* _Set exercise_: Everything from the first line to the line containing "tag(b.build('trinket_dish', 'dish', None, True), 'small" is to be repeated exactly; nothing past it.

* _Supplied material_:

— START —

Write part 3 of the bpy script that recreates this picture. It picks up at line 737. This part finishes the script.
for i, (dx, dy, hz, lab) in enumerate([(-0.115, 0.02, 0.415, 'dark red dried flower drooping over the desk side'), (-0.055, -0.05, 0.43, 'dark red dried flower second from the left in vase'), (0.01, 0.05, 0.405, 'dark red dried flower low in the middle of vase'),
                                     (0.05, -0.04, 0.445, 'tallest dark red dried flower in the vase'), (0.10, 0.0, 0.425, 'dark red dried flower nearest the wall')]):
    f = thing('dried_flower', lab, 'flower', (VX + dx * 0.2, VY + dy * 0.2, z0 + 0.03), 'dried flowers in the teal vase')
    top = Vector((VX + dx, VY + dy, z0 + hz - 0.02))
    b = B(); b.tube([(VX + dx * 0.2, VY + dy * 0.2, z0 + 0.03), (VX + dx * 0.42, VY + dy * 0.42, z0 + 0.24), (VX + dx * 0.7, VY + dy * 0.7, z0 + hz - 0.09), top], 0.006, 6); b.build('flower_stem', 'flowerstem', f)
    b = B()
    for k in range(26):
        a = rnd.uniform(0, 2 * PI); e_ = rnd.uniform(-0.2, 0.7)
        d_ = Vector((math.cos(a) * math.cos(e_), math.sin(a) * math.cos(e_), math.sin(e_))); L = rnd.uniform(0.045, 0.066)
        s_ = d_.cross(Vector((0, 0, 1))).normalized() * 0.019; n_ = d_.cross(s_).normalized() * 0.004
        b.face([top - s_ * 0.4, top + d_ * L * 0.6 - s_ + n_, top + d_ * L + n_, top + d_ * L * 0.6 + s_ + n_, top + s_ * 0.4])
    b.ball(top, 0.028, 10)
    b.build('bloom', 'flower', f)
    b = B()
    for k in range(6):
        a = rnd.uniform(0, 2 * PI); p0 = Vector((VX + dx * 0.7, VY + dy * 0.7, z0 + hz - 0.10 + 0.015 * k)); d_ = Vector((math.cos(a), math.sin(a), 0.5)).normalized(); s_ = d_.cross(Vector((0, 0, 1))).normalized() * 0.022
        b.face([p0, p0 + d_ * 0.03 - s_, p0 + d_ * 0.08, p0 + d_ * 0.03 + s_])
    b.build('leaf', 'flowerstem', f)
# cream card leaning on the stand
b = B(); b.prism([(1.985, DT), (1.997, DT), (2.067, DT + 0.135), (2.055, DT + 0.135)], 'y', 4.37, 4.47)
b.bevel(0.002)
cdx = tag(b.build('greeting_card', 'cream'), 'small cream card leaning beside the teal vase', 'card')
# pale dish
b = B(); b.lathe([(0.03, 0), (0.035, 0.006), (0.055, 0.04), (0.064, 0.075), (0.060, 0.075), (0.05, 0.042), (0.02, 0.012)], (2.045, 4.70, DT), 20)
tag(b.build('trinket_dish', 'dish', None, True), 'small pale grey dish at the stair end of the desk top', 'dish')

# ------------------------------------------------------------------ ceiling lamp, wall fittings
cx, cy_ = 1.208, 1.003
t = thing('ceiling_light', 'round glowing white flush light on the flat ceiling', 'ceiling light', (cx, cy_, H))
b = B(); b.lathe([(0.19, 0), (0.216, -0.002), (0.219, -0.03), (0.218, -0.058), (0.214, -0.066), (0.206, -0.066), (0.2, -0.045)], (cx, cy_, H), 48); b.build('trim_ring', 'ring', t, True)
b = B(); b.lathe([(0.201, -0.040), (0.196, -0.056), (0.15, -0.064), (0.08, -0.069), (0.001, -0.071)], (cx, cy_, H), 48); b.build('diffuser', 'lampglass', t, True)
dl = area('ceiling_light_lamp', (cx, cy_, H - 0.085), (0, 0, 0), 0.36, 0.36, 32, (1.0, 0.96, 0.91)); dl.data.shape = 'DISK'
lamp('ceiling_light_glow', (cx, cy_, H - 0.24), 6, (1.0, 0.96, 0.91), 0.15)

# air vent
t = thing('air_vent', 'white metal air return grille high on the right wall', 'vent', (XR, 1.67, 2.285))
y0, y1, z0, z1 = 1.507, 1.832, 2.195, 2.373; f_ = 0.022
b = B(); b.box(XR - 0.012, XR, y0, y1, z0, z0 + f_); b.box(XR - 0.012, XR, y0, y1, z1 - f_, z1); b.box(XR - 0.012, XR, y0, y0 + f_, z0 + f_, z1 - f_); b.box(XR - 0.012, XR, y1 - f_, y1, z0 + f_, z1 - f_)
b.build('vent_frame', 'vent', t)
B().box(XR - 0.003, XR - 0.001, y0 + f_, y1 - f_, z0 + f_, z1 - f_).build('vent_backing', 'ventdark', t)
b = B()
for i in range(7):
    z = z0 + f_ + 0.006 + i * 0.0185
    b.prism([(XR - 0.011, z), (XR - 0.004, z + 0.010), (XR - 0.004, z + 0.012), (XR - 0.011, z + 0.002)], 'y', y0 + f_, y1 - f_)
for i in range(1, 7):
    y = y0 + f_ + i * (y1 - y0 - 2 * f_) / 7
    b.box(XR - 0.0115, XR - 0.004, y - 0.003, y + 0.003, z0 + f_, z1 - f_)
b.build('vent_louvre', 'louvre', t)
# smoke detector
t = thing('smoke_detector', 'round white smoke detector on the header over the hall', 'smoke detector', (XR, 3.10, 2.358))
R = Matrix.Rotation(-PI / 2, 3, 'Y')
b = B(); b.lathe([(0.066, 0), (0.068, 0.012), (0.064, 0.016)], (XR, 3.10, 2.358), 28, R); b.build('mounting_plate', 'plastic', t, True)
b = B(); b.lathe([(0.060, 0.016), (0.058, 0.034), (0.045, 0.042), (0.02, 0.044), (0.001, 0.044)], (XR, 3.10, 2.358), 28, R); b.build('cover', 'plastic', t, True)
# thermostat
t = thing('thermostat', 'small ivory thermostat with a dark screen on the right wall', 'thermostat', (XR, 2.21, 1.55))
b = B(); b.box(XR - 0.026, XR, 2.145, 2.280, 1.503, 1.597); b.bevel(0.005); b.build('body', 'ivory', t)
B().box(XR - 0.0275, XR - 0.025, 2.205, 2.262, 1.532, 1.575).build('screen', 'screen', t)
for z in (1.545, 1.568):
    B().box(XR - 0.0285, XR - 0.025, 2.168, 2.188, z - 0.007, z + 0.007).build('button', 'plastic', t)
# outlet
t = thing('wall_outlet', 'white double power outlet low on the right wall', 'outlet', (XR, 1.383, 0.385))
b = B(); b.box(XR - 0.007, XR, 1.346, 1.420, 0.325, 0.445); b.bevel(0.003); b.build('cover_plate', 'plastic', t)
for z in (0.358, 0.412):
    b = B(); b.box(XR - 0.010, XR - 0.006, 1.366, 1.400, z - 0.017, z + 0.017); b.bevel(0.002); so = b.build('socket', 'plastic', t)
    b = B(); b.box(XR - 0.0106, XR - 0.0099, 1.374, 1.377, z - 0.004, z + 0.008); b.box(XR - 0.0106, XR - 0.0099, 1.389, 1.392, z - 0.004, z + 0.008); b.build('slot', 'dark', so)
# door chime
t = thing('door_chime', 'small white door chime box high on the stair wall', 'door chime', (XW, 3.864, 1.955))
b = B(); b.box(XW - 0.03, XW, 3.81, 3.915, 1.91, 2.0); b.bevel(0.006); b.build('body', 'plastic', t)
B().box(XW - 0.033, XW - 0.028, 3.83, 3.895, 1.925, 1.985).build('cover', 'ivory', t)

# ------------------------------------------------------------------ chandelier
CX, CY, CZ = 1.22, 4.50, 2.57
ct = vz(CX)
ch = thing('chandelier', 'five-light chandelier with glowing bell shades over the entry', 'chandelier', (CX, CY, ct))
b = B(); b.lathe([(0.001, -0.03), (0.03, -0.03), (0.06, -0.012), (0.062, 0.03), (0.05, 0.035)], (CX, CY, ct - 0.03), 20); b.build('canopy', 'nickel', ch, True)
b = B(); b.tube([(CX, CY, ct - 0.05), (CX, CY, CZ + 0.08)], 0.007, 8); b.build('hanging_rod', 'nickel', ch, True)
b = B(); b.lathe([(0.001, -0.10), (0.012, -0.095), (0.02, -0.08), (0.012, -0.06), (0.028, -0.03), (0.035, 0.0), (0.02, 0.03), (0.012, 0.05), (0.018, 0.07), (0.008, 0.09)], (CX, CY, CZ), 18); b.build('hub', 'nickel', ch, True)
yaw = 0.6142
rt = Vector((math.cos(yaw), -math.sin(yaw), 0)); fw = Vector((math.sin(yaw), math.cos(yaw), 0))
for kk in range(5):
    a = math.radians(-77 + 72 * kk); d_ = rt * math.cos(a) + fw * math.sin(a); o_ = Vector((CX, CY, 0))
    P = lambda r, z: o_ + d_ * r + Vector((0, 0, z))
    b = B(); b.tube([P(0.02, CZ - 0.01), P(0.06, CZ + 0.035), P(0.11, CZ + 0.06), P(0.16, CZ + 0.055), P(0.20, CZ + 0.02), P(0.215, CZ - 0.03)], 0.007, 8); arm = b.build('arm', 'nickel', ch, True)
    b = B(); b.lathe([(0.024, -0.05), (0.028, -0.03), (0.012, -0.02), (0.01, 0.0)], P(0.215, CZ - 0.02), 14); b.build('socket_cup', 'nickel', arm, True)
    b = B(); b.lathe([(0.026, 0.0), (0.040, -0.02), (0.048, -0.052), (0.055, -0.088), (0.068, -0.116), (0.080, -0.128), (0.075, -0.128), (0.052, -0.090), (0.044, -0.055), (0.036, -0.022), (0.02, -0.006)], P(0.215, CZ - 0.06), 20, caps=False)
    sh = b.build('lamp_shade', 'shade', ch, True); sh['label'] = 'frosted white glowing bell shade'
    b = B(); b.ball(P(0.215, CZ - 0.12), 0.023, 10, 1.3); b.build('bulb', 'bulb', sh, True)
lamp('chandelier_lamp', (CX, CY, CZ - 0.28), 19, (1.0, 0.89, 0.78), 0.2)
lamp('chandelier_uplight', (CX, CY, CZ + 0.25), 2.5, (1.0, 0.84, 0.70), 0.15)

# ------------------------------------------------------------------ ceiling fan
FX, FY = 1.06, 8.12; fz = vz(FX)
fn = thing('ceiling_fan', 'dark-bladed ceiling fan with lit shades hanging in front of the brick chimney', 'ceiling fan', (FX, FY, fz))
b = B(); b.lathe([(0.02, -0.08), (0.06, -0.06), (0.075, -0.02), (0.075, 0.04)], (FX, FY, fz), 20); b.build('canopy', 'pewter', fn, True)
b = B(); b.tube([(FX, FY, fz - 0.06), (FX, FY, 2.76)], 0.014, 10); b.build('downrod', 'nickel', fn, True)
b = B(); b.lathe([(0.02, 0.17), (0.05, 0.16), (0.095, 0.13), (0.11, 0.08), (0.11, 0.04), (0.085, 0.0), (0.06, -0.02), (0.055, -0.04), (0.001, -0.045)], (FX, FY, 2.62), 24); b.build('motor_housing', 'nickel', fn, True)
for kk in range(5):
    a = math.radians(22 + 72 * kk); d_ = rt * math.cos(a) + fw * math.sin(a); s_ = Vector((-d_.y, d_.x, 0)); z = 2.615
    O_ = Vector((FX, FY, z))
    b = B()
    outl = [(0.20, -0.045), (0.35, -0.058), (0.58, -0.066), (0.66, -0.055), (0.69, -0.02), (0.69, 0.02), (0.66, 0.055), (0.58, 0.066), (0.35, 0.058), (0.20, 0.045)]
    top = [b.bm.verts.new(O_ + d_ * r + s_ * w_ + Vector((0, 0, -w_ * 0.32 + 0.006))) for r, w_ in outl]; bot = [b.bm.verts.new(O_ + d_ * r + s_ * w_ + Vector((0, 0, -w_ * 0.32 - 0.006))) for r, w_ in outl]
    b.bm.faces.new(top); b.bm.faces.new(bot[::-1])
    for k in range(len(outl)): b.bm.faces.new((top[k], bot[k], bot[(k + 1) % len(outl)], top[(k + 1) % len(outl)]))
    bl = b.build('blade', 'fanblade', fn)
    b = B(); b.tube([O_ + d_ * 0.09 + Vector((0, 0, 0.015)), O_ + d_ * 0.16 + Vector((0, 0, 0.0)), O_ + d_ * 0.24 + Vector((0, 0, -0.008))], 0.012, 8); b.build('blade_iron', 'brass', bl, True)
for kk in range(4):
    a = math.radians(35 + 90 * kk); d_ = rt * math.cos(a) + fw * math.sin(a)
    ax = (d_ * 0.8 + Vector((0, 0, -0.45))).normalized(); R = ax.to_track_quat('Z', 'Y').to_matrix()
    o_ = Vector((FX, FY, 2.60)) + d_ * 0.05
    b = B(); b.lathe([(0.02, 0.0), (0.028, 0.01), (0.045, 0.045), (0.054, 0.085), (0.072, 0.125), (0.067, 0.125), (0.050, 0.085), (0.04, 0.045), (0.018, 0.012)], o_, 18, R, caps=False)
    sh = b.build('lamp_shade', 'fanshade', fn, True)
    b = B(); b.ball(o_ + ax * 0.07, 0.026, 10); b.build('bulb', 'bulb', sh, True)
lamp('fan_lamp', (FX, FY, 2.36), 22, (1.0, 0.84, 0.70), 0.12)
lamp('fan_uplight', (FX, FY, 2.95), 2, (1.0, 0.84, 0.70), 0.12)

— END —

* _Expected answer_:
Write part 3 of the bpy script that recreates this picture. It picks up at line 737. This part finishes the script.
for i, (dx, dy, hz, lab) in enumerate([(-0.115, 0.02, 0.415, 'dark red dried flower drooping over the desk side'), (-0.055, -0.05, 0.43, 'dark red dried flower second from the left in vase'), (0.01, 0.05, 0.405, 'dark red dried flower low in the middle of vase'),
                                     (0.05, -0.04, 0.445, 'tallest dark red dried flower in the vase'), (0.10, 0.0, 0.425, 'dark red dried flower nearest the wall')]):
    f = thing('dried_flower', lab, 'flower', (VX + dx * 0.2, VY + dy * 0.2, z0 + 0.03), 'dried flowers in the teal vase')
    top = Vector((VX + dx, VY + dy, z0 + hz - 0.02))
    b = B(); b.tube([(VX + dx * 0.2, VY + dy * 0.2, z0 + 0.03), (VX + dx * 0.42, VY + dy * 0.42, z0 + 0.24), (VX + dx * 0.7, VY + dy * 0.7, z0 + hz - 0.09), top], 0.006, 6); b.build('flower_stem', 'flowerstem', f)
    b = B()
    for k in range(26):
        a = rnd.uniform(0, 2 * PI); e_ = rnd.uniform(-0.2, 0.7)
        d_ = Vector((math.cos(a) * math.cos(e_), math.sin(a) * math.cos(e_), math.sin(e_))); L = rnd.uniform(0.045, 0.066)
        s_ = d_.cross(Vector((0, 0, 1))).normalized() * 0.019; n_ = d_.cross(s_).normalized() * 0.004
        b.face([top - s_ * 0.4, top + d_ * L * 0.6 - s_ + n_, top + d_ * L + n_, top + d_ * L * 0.6 + s_ + n_, top + s_ * 0.4])
    b.ball(top, 0.028, 10)
    b.build('bloom', 'flower', f)
    b = B()
    for k in range(6):
        a = rnd.uniform(0, 2 * PI); p0 = Vector((VX + dx * 0.7, VY + dy * 0.7, z0 + hz - 0.10 + 0.015 * k)); d_ = Vector((math.cos(a), math.sin(a), 0.5)).normalized(); s_ = d_.cross(Vector((0, 0, 1))).normalized() * 0.022
        b.face([p0, p0 + d_ * 0.03 - s_, p0 + d_ * 0.08, p0 + d_ * 0.03 + s_])
    b.build('leaf', 'flowerstem', f)
# cream card leaning on the stand
b = B(); b.prism([(1.985, DT), (1.997, DT), (2.067, DT + 0.135), (2.055, DT + 0.135)], 'y', 4.37, 4.47)
b.bevel(0.002)
cdx = tag(b.build('greeting_card', 'cream'), 'small cream card leaning beside the teal vase', 'card')
# pale dish
b = B(); b.lathe([(0.03, 0), (0.035, 0.006), (0.055, 0.04), (0.064, 0.075), (0.060, 0.075), (0.05, 0.042), (0.02, 0.012)], (2.045, 4.70, DT), 20)
tag(b.build('trinket_dish', 'dish', None, True), 'small pale grey dish at the stair end of the desk top', 'dish')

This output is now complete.